Chrupala-Pniak, M., Grabowski, D., & Sulimowska-Formowicz, M. (2017). Trust in effective international business cooperation: Mediating effect of work engagement. Entrepreneurial Business and Economics Review, 5(2), 27-50.

Background & Theory

This article examines how personal characteristics play a role in the success of inter-organizational relationships (IORs), specifically by evaluating relational competence and its relationship with necessary trust-building factors, and lining this against what the authors feel are character traits that may impact the outcomes of IORs.

Research Question

Chrupala-Pniak, Grabowski, and Sulimowska-Formowicz, in “Trust in effective international business cooperation: Mediating effect of work engagement” (2017), seek to address the following questions:

    1. How do trust-building competence, interpersonal trust, trust propensity, situational trust, autonomous motivation, and work engagement impact the outcomes of IORs? 


The authors conducted a study that included 210 Polish companies, of which 93% consistently work with international partners.
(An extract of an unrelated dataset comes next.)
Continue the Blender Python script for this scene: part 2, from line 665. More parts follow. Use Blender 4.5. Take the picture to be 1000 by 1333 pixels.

The authors interviewed 210 managers and 982 employees (with fairly equal representation from each company), and evaluated the companies’ relational competence through its 7 categories: partner selection, relation planning, common activities management, integrating, problem solving, knowledge management, and efficiency management. The participants provided information about their companies’ policies and processes in IORs, and the authors took 67 items/routines and split them into the 7 categories above. The participants then were provided this information and asked to check any items they felt they routinely performed and rate themselves on a Likert scale. The authors evaluated their data through a job resources-demand model and through the use of several different analyses (more info in full research section). The authors used Statistica, SPSS.23, and LISREL software as part of their data evaluation process.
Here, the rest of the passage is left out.